_Problem to work on_: Take the records below from their first line to the line with "dk('step_box', worn_x, (xb", and restate those lines word for word.
[start]
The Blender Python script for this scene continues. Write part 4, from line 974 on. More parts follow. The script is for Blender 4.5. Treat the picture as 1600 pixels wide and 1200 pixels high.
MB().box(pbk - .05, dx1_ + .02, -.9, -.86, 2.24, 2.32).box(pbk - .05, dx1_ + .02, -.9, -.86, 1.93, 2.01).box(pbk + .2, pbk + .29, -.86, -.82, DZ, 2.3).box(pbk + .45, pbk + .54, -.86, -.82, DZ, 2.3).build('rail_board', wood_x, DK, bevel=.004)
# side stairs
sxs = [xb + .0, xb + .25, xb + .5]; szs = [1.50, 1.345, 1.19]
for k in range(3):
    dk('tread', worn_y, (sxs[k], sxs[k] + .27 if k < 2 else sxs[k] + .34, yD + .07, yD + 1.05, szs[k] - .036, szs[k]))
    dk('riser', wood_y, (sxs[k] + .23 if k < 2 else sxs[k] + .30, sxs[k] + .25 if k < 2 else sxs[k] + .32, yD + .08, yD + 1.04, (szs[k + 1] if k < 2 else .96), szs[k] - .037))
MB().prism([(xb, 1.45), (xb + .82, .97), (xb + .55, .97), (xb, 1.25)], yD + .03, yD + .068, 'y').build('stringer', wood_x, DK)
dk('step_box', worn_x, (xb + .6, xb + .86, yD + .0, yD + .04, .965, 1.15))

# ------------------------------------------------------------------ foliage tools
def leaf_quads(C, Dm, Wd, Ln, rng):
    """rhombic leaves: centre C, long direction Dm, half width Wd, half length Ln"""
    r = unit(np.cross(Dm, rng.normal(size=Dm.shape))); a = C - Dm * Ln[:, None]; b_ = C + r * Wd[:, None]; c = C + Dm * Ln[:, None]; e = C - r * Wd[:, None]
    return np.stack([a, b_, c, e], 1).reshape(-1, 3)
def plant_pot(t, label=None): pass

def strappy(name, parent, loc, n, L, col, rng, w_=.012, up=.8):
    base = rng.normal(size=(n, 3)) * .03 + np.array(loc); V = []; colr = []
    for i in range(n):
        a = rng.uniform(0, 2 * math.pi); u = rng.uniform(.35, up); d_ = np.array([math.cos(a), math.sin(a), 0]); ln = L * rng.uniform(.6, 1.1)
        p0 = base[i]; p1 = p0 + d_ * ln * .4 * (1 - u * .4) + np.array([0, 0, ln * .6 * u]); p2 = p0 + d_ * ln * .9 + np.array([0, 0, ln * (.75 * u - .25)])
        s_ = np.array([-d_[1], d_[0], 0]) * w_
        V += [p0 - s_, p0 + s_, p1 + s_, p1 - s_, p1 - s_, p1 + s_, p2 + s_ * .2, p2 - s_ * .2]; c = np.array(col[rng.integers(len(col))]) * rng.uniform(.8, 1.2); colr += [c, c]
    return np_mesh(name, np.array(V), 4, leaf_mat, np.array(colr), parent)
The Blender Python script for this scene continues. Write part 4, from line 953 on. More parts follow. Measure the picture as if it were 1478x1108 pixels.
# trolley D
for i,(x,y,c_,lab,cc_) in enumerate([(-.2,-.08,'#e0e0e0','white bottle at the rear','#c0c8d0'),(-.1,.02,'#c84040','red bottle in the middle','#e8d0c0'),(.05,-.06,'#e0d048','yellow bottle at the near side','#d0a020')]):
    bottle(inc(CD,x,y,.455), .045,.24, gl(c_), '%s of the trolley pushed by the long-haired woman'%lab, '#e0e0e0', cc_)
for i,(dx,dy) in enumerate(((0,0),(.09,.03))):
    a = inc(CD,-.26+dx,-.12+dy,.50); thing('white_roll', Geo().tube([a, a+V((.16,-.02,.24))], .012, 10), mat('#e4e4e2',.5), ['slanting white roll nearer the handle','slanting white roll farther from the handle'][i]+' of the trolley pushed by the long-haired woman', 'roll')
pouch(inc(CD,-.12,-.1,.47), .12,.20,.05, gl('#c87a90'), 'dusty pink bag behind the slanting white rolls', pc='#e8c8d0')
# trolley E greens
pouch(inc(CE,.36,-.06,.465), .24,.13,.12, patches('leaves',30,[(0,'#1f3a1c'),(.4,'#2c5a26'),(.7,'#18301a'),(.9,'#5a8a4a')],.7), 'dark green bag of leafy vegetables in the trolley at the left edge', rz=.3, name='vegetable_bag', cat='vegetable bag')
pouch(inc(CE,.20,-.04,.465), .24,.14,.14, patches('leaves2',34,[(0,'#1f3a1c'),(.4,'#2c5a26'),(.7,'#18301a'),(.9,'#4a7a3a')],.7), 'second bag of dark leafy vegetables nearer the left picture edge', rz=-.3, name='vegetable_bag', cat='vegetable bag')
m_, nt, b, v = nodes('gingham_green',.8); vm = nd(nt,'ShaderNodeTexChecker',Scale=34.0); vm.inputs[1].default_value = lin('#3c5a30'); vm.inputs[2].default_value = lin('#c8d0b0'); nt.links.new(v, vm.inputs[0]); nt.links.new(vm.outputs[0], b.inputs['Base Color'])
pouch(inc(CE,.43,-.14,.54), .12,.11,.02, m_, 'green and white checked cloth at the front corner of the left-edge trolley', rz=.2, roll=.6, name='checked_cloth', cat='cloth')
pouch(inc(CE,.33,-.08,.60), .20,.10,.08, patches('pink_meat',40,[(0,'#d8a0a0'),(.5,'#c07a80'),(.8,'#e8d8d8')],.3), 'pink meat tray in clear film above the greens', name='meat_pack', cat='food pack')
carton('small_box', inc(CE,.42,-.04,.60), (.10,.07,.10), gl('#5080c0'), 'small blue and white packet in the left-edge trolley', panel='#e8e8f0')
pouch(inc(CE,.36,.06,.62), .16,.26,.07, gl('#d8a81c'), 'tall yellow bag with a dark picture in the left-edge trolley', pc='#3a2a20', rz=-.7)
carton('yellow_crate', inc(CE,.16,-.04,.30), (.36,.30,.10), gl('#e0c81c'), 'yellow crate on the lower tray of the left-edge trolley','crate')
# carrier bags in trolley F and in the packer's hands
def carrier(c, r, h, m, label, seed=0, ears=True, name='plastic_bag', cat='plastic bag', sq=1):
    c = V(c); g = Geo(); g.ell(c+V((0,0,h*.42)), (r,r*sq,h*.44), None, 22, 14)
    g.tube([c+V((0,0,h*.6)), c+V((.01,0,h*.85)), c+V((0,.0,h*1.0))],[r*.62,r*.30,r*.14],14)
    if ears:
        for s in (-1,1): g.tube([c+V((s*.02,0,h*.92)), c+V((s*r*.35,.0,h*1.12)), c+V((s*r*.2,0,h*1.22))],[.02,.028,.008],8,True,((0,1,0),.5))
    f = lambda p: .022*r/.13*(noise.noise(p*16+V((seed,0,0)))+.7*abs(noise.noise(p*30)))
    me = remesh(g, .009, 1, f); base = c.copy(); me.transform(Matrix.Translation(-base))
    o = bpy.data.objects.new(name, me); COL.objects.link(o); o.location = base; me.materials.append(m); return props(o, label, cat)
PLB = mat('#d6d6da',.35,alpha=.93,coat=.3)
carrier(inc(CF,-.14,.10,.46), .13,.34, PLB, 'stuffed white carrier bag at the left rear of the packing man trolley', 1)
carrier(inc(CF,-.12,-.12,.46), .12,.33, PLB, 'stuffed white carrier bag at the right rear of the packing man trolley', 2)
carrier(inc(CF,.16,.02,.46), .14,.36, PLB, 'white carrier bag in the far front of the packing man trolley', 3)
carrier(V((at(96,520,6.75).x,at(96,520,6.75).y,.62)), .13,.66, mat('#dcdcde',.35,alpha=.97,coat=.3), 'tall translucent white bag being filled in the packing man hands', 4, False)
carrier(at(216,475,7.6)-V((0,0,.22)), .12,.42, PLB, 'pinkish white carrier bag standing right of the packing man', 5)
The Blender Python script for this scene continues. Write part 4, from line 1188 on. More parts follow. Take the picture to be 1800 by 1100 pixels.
[end]
_In response_:
The Blender Python script for this scene continues. Write part 4, from line 974 on. More parts follow. The script is for Blender 4.5. Treat the picture as 1600 pixels wide and 1200 pixels high.
MB().box(pbk - .05, dx1_ + .02, -.9, -.86, 2.24, 2.32).box(pbk - .05, dx1_ + .02, -.9, -.86, 1.93, 2.01).box(pbk + .2, pbk + .29, -.86, -.82, DZ, 2.3).box(pbk + .45, pbk + .54, -.86, -.82, DZ, 2.3).build('rail_board', wood_x, DK, bevel=.004)
# side stairs
sxs = [xb + .0, xb + .25, xb + .5]; szs = [1.50, 1.345, 1.19]
for k in range(3):
    dk('tread', worn_y, (sxs[k], sxs[k] + .27 if k < 2 else sxs[k] + .34, yD + .07, yD + 1.05, szs[k] - .036, szs[k]))
    dk('riser', wood_y, (sxs[k] + .23 if k < 2 else sxs[k] + .30, sxs[k] + .25 if k < 2 else sxs[k] + .32, yD + .08, yD + 1.04, (szs[k + 1] if k < 2 else .96), szs[k] - .037))
MB().prism([(xb, 1.45), (xb + .82, .97), (xb + .55, .97), (xb, 1.25)], yD + .03, yD + .068, 'y').build('stringer', wood_x, DK)
dk('step_box', worn_x, (xb + .6, xb + .86, yD + .0, yD + .04, .965, 1.15))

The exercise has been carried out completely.